07 January 2013

One-Star Revue: THE PASSAGE OF POWER

One-Star Revue returns with extra vigor in 2013. This month, we take a look at some of the best-reviewed books from last year.

The latest installment of Robert Caro's expansive biography of Lyndon B. Johnson made best-of-2012 lists all across the land. Caro is very old now, and researching the next installment in Vietnam (as he has said he will) will be a tough endeavor for him, but at least he can bask in the unqualified support and respect of readers everywhere. No one would dare to criticize the work of this nonfiction titan, right?

Ah, Internet, you never disappoint.

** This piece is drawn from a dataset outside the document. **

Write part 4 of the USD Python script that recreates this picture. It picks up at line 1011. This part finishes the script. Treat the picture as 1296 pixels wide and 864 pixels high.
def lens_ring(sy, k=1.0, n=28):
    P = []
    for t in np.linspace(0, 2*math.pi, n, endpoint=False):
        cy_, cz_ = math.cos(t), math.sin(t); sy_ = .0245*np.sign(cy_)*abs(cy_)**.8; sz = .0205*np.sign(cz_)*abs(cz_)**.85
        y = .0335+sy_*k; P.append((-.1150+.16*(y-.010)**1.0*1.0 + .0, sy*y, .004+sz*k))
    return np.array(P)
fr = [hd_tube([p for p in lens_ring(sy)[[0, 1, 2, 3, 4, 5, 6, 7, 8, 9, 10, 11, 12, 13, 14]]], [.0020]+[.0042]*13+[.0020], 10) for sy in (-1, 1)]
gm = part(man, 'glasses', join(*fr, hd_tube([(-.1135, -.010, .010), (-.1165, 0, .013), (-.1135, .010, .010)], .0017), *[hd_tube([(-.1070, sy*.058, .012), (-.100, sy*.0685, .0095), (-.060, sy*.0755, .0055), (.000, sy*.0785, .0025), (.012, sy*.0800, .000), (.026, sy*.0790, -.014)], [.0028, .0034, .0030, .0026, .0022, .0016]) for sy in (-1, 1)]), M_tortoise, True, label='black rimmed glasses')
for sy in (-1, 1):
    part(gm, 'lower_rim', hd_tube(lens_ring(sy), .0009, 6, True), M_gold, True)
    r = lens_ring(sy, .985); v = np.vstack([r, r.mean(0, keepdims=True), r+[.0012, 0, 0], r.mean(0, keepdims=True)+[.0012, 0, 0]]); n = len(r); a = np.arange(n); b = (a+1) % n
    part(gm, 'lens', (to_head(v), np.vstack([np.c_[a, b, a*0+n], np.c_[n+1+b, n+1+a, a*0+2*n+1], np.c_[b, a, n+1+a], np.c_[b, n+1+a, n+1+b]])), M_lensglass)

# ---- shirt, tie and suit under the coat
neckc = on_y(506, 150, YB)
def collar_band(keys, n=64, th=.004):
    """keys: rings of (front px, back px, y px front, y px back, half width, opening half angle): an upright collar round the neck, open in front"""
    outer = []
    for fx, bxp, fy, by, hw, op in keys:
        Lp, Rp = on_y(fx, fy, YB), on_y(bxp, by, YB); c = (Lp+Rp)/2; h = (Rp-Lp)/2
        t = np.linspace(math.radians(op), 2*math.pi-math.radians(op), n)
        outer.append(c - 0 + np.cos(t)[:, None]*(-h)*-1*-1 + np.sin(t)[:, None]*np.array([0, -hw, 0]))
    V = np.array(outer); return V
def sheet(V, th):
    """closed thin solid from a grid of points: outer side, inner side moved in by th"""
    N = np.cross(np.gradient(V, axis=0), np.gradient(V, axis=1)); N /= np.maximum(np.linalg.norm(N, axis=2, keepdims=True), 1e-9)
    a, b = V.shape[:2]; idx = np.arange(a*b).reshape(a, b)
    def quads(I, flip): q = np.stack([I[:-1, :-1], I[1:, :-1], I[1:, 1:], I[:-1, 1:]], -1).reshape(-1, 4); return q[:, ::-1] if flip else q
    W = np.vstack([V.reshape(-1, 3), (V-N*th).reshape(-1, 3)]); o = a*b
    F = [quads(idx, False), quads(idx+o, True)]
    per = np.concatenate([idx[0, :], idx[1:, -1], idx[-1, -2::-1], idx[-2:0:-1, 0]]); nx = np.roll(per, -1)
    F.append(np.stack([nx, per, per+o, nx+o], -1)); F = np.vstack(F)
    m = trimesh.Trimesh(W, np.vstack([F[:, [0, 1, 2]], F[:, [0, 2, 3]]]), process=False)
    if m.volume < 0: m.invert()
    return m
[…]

Even removing reviews that address a potential cover-up in the matter of the JFK assassination, what riches abound:
  • "This book contains the most ungrammatical writing I have ever encountered."

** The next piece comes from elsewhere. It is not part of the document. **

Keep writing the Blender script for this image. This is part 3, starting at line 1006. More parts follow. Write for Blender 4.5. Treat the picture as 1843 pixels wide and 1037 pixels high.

  • "Are we reading serious history or merely fat Si Newhouse copy?"
  • "He never even begins to explain why the early sixties was marked by so much hope and enthusiasm and excitement."

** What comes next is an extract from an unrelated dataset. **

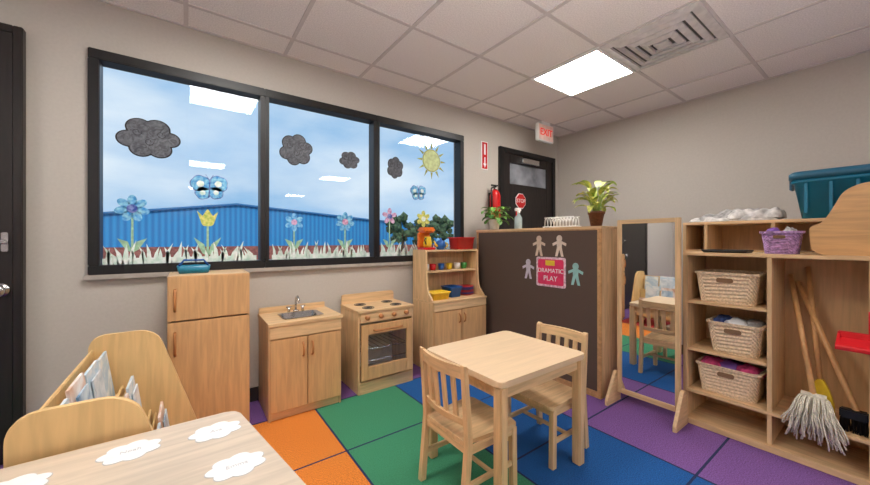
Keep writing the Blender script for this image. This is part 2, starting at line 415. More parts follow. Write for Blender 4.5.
g = G('door_2', (-1.2, YW, 0))
box(g, 'leaf', (-1.66, YW-.045, .01), (-.745, YW-.004, 2.27), espM)
box(g, 'frame_right', (-.745, YW-.05, 0), (-.711, YW, 2.31), espM)
box(g, 'frame_left', (-1.72, YW-.05, 0), (-1.66, YW, 2.31), espM)
box(g, 'frame_top', (-1.66, YW-.05, 2.27), (-.745, YW, 2.31), espM)
box(g, 'lock_plate', (-.785, YW-.055, 1.12), (-.76, YW-.045, 1.22), chrome)
tube(g, 'thumb_turn', [(-.773, YW-.056, 1.17), (-.773, YW-.09, 1.17)], .012, chrome)
box(g, 'thumb_bar', (-.795, YW-.10, 1.163), (-.75, YW-.088, 1.177), chrome)
tube(g, 'knob_neck', [(-.79, YW-.045, .92), (-.79, YW-.09, .92)], .014, chrome)
rings = []
for k in range(9):
    a = PI*k/8; r = .002+.034*math.sin(a); yy = YW-.08-.022*(1-math.cos(a))
    rings.append([(-.79+r*math.cos(2*PI*j/20), yy, .92+r*math.sin(2*PI*j/20)) for j in range(20)])
loft(g, 'knob', rings, chrome)
tube(g, 'rose', [(-.79, YW-.045, .92), (-.79, YW-.054, .92)], .036, chrome, 20)

# exit sign
g = G('exit_sign', (3.48, 2.54, HC))
box(g, 'canopy', (3.40, 2.52, HC-.03), (3.56, 2.57, HC), whiteM)
box(g, 'housing', (3.33, 2.52, HC-.24), (3.63, 2.565, HC-.03), whiteM, .006)
exE = M('exit_red_glow', srgb(230, 40, 30), .5, emit=srgb(255, 50, 30), es=.5)
exP = M('exit_face', srgb(245, 215, 205), .5)
box(g, 'face', (3.345, 2.517, HC-.225), (3.615, 2.52, HC-.045), exP, 0)
text(g, 'lettering', 'EXIT', (3.48, 2.515, HC-.135), .115, exE, extrude=.002)

# fire extinguisher + sign
g = G('fire_extinguisher_sign', (2.73, YW, 2.14))
box(g, 'plate', (2.68, YW-.004, 1.98), (2.78, YW, 2.30), whiteM, .001)
box(g, 'inner', (2.69, YW-.006, 1.99), (2.77, YW-.004, 2.29), redB, 0)
ext(g, 'arrow', [(2.73, 2.0), (2.755, 2.05), (2.738, 2.05), (2.738, 2.12), (2.722, 2.12), (2.722, 2.05), (2.705, 2.05)], 'Y', YW-.008, YW-.006, whiteM)
box(g, 'pictogram', (2.716, YW-.008, 2.15), (2.744, YW-.006, 2.27), whiteM, .004)
g = G('fire_extinguisher', (2.82, YW-.08, 1.40))
lathe(g, 'cylinder', (2.82, YW-.08, 1.40), [(.001, 0), (.055, .005), (.06, .02), (.06, .28), (.045, .33), (.02, .35), (.001, .352)], redB)
tube(g, 'valve', [(2.82, YW-.08, 1.74), (2.82, YW-.08, 1.80)], .018, blackM)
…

  • "Once you read the book, and check the sources Caro uses, you can see what he is up to... Very unbalanced and selective in order to make LBJ somehow look good and presidential."
  • "The one book that Caro does seem to have read is a good one." Actually, this is an excellent burn and I plan to save it for future use.
  • "The frequent repetition of [Caro's] earlier points reads like an essay from a student lacking confidence in his own paper panties thesis."
  • "When a man of Caro's unarguable caliber gives four decades of his life to do the definitive biography of a key figure in our time, we expect him to BE THE EQUAL of his subject."
  •  "Well, without having read one word of this part, I must say, that I am disapppointed."
  • "Actually this book is not as bad as my 1 star rating would suggest, but given the old wives tales that are in this book and who this is a 1 star rating is dead on."